▶ TASK INSTRUCTIONS: Wherever "this" appears in a line, copy that line.

▶ SUPPLIED INFORMATION:
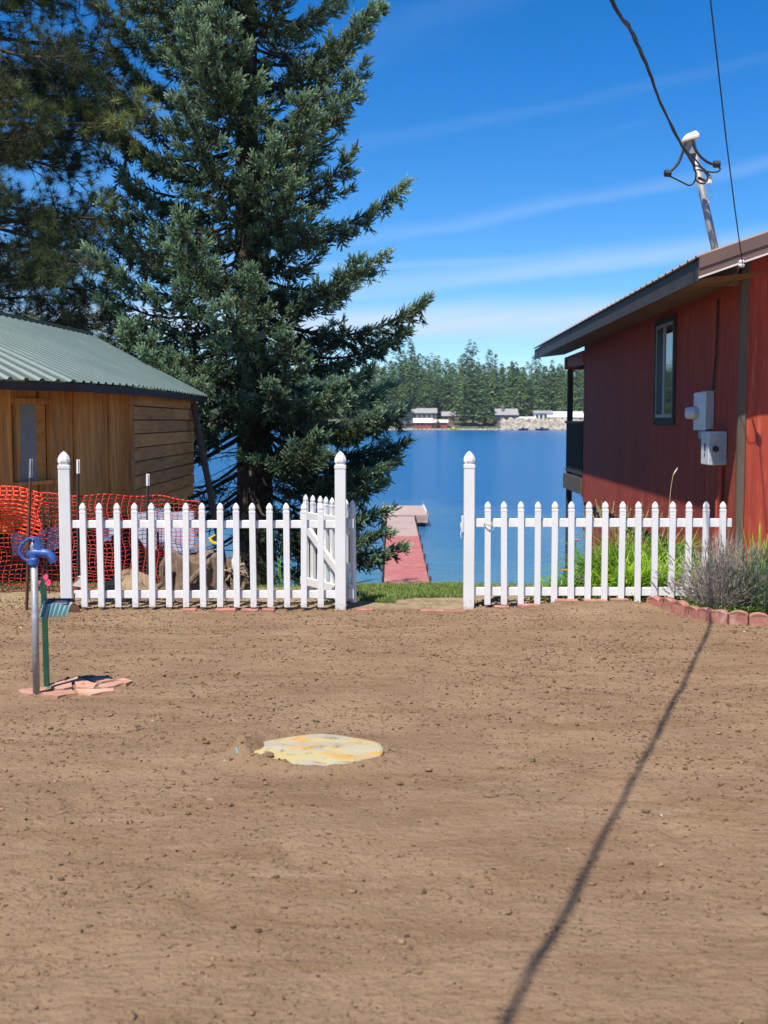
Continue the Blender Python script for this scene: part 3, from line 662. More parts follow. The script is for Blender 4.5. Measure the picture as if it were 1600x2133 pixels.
    for j in range(9):
        z0,z1=zs[j],zs[j+1]
        y=14.72; first=True
        while y<19.5:
            ln=.42 if first else random.uniform(1.2,2.6); y1=min(y+ln,19.55)
            pr=random.uniform(0,.025)+(.02 if first else 0)
            bot=z0+ (0 if j else .0)
            MB().box(-3.14,-3.10+pr,y+.005,y1-.005,bot+.006,z1-.006).build('plank',M_cedarh,r,bevel=.006); y=y1; first=False
    MB().box(-3.16,-3.05,14.56,14.70,.46,2.0).build('corner_board',M_cedar,r)
    # end wall facing the lake, floor
    MB().box(-6.8,-3.15,19.5,19.56,.42,2.0).build('end_wall',M_cedarh,r)
    fl=MB(); fl.add([(-3.2,14.7,.42),(-3.2,19.5,.42),(-7,19.5,.42),(-7.5,10.4,.44),(A.x-.1,A.y,.44)],[(0,1,2,3,4)]); fl.build('floor',M_dark,r)
    sh=empty('pale_sheeting',P(100,1130,12.2),'pale blue-white sheeting hanging under the raised shed, seen through the net','sheeting')
    for pl,Yq in (([(21,1112),(40,1108),(58,1120),(57,1158),(26,1158)],12.4),([(80,1102),(128,1094),(126,1142),(98,1150),(84,1140)],12.6),([(159,1104),(168,1104),(167,1132),(160,1132)],12.8),([(198,1084),(250,1076),(252,1118),(240,1114),(200,1124)],12.9),([(286,1068),(326,1064),(326,1146),(310,1150),(288,1120)],13.2),([(330,1068),(404,1064),(405,1140),(372,1150),(345,1134),(332,1142)],13.4)):
        pv=[P(x,y,Yq) for x,y in pl];n=len(pv)
        MB().add(pv+[p+Vector((0,.02,0)) for p in pv],[tuple(range(n-1,-1,-1)),tuple(range(n,2*n))]+[(i,(i+1)%n,(i+1)%n+n,i+n) for i in range(n)]).build('sheet',M_sheet,sh)
    # jacked-up supports and crawl-space wall
    for px,Y in((8,13),(68,13.3),(140,13.7),(183,14.0),(262,14.9)):
        p=P(px,1100,Y); MB().box(p.x-.16,p.x+.12,Y-.1,Y+.2,-1.2,.46).build('support_block',M_dark,r)
    f0=A+Vector((-.1,.15,0)); f1=Vector((-3.0,15.4,0))
    for a,b,z in((f0,Vector((-3.6,14.2,0)),.20),(Vector((-3.6,14.2,0)),Vector((-3.05,16.2,0)),.12)):
        MB().bar(a+Vector((0,0,(z-1.6)/2)),b+Vector((0,0,(z-1.6)/2)),.15,z+1.6).build('crawl_space_wall',M_dark,r)
    # leaning brace
    t=P(403,842,19.3); b0=P(449,1083,18.4); dd=(b0-t); b1=t+dd*1.75
    o=MB().tube([t,b1],.055,8).build('brace_pole',M_soffit); tag(o,'long rusty brown pole leaning against the far corner of the wooden shed','pole')
    return r
shed()
# ---------------------------------------------------------------- orange safety net and steel posts
def net():
    def topz(x): return float(np.interp(x,[-5.2,-3.8,-3.35,-3.05,-2.75,-2.4,-2.0,-1.6],[1.05,1.02,1.02,.95,.94,.93,.88,.80]))
    def yy(x,v): return 11.25+.35*max(0,min(1,(x+2.6)/.4))+.10*math.sin(x*3.1+v*2)+.05*math.sin(x*9+v*5)+.03*math.sin(v*11+x*4)
    X0,X1=-5.2,-1.78; nc=int((X1-X0)/.048); nr=27
    P_=lambda i,j:(lambda x,v:Vector((x+.012*math.sin(j*.8+i*.2)+.10*(1-v)*math.sin(x*2),yy(x,v),topz(x)*v-.02+.012*math.sin(i*.7+j)+(-.008*math.sin(i*.35)*v))))(X0+(X1-X0)*i/nc,j/nr)
    V=[];Fs=[]
    def quad(a,b,w,dirv):
        k=len(V); V.extend([a-dirv*w,b-dirv*w,b+dirv*w,a+dirv*w]); Fs.append((k,k+1,k+2,k+3))
    grid=[[P_(i,j) for j in range(nr+1)] for i in range(nc+1)]
    up=Vector((0,0,1)); sx=Vector((1,0,0))
    for i in range(nc+1):
        for j in range(nr+1):
            if i<nc: quad(grid[i][j],grid[i+1][j],.0036 if j not in(0,nr) else .008,up)
            if j<nr: quad(grid[i][j]+Vector((0,.0015,0)),grid[i][j+1]+Vector((0,.0015,0)),.0030,sx)
    e=empty('safety_net',(-3.5,11.2,0),'sagging orange plastic mesh barrier strung in front of the wooden shed','safety net')
    o=np_mesh('net_sheet',np.array([tuple(v) for v in V]),np.array(Fs),M_orange,e); sm=o.modifiers.new('thick','SOLIDIFY'); sm.thickness=.002
    V=[];Fs=[]
    # folded-over slack at the left: second hanging layer
    def P2(i,j): 
        x=-4.6+i*.06; v=j/11; return Vector((x+.02*math.sin(j),11.02+.05*math.sin(x*6+v*4)-.10*math.sin(v*3.1),topz(x)-.02-.42*v+.02*math.sin(x*5)))
    g2=[[P2(i,j) for j in range(12)] for i in range(25)]
    for i in range(25):
        for j in range(12):
            if i<24: quad(g2[i][j],g2[i+1][j],.009,up)
            if j<11: quad(g2[i][j]+Vector((0,.0015,0)),g2[i][j+1]+Vector((0,.0015,0)),.006,sx)
    o=np_mesh('folded_sheet',np.array([tuple(v) for v in V]),np.array(Fs),M_orange_sunlit,e); sm=o.modifiers.new('thick','SOLIDIFY'); sm.thickness=.002
    for px,yt,yb,Y,lab,rust,tip in ((65,956,1272,10.25,'tall thin rusty steel post beside the blue tap, standing before the orange net',1,.16),(163,957,1240,11.12,'dark steel post with white tip just right of the left fence post',0,.13),(308,987,1240,11.12,'dark steel post with white tip behind the fifth picket from the left',0,.11)):
        t=P(px,yt,Y); t2=P(px-(10 if rust else 0),yb,Y); bz=th(t2.x,Y)-.05; b_=Vector((t2.x,Y,bz))
        e=empty('steel_post',b_,lab,'post','steel posts holding the orange net')
        f=(t.z-tip-bz)/(t.z-bz); mid=b_.lerp(t,f)
        MB().bar(b_,mid,.028,.006,up=(0,1,0)).bar(b_,mid,.006,.03,up=(0,1,0)).build('shaft',M_rust if rust else M_tpost,e)
        MB().bar(mid,t,.03,.008,up=(0,1,0)).bar(mid,t,.008,.034,up=(0,1,0)).build('painted_tip',M_white if not rust else M_galv,e)
    for (xa,ya,xb,yb,lab) in ((106,1040,84,1225,'thin dark rod leaning left behind the blue tap'),(85,1020,103,1215,'thin dark rod leaning right behind the green post')):
        a=P(xa,ya,11.2);b=P(xb,yb,11.15); b.z=th(b.x,b.y)-.03
        tag(MB().tube([b,a],.007,6).build('thin_rod',M_tpost),lab,'rod')
net()
# ---------------------------------------------------------------- water tap (yard hydrant), green post
def hydrant():
    b=G(76,1443); Y=b.y; e=empty('yard_tap',b,'blue cast frost-free yard tap on a grey steel standpipe','water tap')
    s=.00289 # metres per photo pixel at this depth
    def q(x,y,dy=0): v=P(x,y,Y+.02); return v+Vector((0,dy,0))
    MB().tube([b-Vector((0,0,.05)),q(71,1172)],.0205,16).build('standpipe',M_galv,e,smooth=True)
    MB().tube([q(70,1176),q(70,1172),q(70,1164),q(70,1162),q(69,1152)],[.03,.031,.031,.026,.027],16).build('collar',M_blue,e)
    def cr(pts,n=5):
        pv=[Vector(p) for p in pts];o=[]
        for i in range(len(pv)-1):
            p0=pv[max(i-1,0)];p1=pv[i];p2=pv[i+1];p3=pv[min(i+2,len(pv)-1)]
            for k in range(n):
                t=k/n;o.append(.5*((2*p1)+(p2-p0)*t+(2*p0-5*p1+4*p2-p3)*t*t+(3*p1-p0-3*p2+p3)*t**3))
        o.append(pv[-1]);return o
    sp=cr([q(64,1158),q(67,1152),q(80,1151),q(98,1153),q(108,1160),q(112,1168)])
    MB().tube(sp,[.022+.004*math.sin(i/len(sp)*3) for i in range(len(sp))],14).build('spout',M_blue,e,smooth=True)
    MB().tube([q(107.5,1163),q(113,1171)],[.026,.024],14).build('spout_nozzle',M_blue,e)
    h=cr([q(71,1121),q(62,1122),q(48,1131),q(42,1143),q(43,1155),q(50,1164),q(58,1168),q(64,1168)])
    MB().tube(h,.009,10).build('handle',M_blue,e,smooth=True)
    hb=MB()
    for dy in(-.017,.017):
        pts=[q(66,1119,dy),q(72,1117.5,dy),q(79,1121,dy),q(82,1133,dy),q(92,1150,dy),q(84,1152,dy),q(75,1142,dy),q(69,1128,dy)]
        n=len(pts); hb.add([p+Vector((0,-.004,0)) for p in pts]+[p+Vector((0,.004,0)) for p in pts],[tuple(range(n-1,-1,-1)),tuple(range(n,2*n))]+[(i,(i+1)%n,(i+1)%n+n,i+n) for i in range(n)])
    hb.build('lever_bracket',M_blue,e,bevel=.002)
    MB().tube([q(69,1152),q(69,1146),q(68,1138),q(70,1128)],[.016,.013,.017,.008],12).build('plunger_rod',M_galv,e,smooth=True)
    MB().tube([q(71,1122,-.03),q(71,1122,.03)],.006,8).build('pivot_bolt',M_galv,e)
    # green post and hose hanger
    b=G(97,1429); t=P(89.5,1202,b.y+.02); e=empty('green_post',b,'green steel garden post with pink ribbon and a teal hose hanger, right of the tap','post')
    MB().bar(b-Vector((0,0,.08)),t,.030,.006,up=(0,1,0)).bar(b-Vector((.012,-.012,.08)),t+Vector((-.012,.012,-.01)),.005,.024,up=(0,1,0)).bar(b-Vector((-.012,-.012,.08)),t+Vector((.012,.012,-.01)),.005,.024,up=(0,1,0)).build('shaft',M_green,e)
    for dx,dz,w in((.018,.0,.02),(.032,-.035,.022),(-.02,-.03,.012)):
        c=t+Vector((dx,-.012,dz)); v=[c+Vector((w*.8*math.cos(a)*(1+.3*math.sin(3*a)),.004*math.sin(2*a),w*math.sin(a))) for a in np.linspace(0,2*math.pi,9)[:-1]]
        n=8; MB().add(v+[p+Vector((0,.006,0)) for p in v],[tuple(range(n-1,-1,-1)),tuple(range(n,2*n))]+[(i,(i+1)%n,(i+1)%n+n,i+n) for i in range(n)]).build('ribbon',M_pink,e)
    Yh=b.y
    # hood: arched saddle running right, fluted skirt
    hc=P(96,1262,Yh); A0=MB(); rows=[]
    for i in range(9):
        t_=i/8; x=hc.x-.005+t_*.165; rows.append([(x, Yh+.075*math.cos(a), hc.z+.028-.02*(1-t_)-.012*t_+.034*math.sin(a)*(1.1-.25*t_)) for a in np.linspace(math.pi*.98,.02*math.pi,9)])
    n=9;vs=[p for rw in rows for p in rw]; A0.add(vs,[(i*n+j,(i+1)*n+j,(i+1)*n+j+1,i*n+j+1) for i in range(8) for j in range(n-1)])
    o=A0.build('hanger_saddle',M_navy,e,smooth=True); o.modifiers.new('t','SOLIDIFY').thickness=.006
    sk=MB();m_=26;vs=[]
    for i in range(m_):
        t_=i/(m_-1); x=hc.x+.0+t_*.165; fl=.007*math.cos(i*1.57); yv=Yh-.078+fl
        vs+= [(x,yv,hc.z+.02-.012*t_+.012*math.sin(t_*3)),(x-.02+.0*t_,yv-.02,hc.z-.058+.012*t_-.008*math.cos(i*1.57))]
    sk.add(vs,[(2*i,2*i+1,2*i+3,2*i+2) for i in range(m_-1)])
    o=sk.build('hanger_skirt',M_teal,e); o.modifiers.new('t','SOLIDIFY').thickness=.004
    # stone patch round the tap
    e=empty('flagstone_patch',(-1.93,7.27,0),'patch of broken terracotta flagstones laid around the foot of the tap','paving')
    polys=[[(35,1437),(75,1424),(100,1430),(96,1442),(60,1446)],[(103,1432),(120,1420),(150,1422),(152,1434),(118,1440)],[(84,1446),(98,1443),(150,1437),(160,1445),(120,1452),(90,1450)],[(124,1418),(160,1411),(178,1417),(152,1420)],
      [(155,1422),(180,1418),(205,1424),(196,1434),(158,1433)],[(155,1436),(200,1436),(238,1431),(240,1438),(190,1448),(162,1446)],[(182,1415),(215,1409),(240,1416),(212,1422)],[(208,1425),(243,1418),(262,1421),(240,1429),(205,1432)],[(243,1415),(258,1413),(277,1420),(262,1426),(250,1420)]]
    for pl in polys:
        g=[G(x,y) for x,y in pl]; c=sum(g,Vector())/len(g); g=[c+(p-c)*.965 for p in g]; 
        # subdivide edges with jitter
        gg=[]
        for i,p in enumerate(g):
            q_=g[(i+1)%len(g)]; gg.append(p); gg.append(p.lerp(q_,.5)+Vector((random.uniform(-.012,.012),random.uniform(-.02,.02),0)))
        n=len(gg);h=random.uniform(.004,.014); tl=Vector((random.uniform(-.03,.03),random.uniform(-.03,.03)))
        base=max(th(c.x,c.y),-.01)
        zt=lambda p: base+h+(p.x-c.x)*tl.x+(p.y-c.y)*tl.y
        MB().add([Vector((p.x,p.y,base-.04)) for p in gg]+[Vector((p.x,p.y,zt(p))) for p in gg],[tuple(range(n-1,-1,-1)),tuple(range(n,2*n))]+[(i,(i+1)%n,(i+1)%n+n,i+n) for i in range(n)]).build('flagstone',M_stone,e)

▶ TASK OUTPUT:
Continue the Blender Python script for this scene: part 3, from line 662. More parts follow. The script is for Blender 4.5. Measure the picture as if it were 1600x2133 pixels.
    s=.00289 # metres per photo pixel at this depth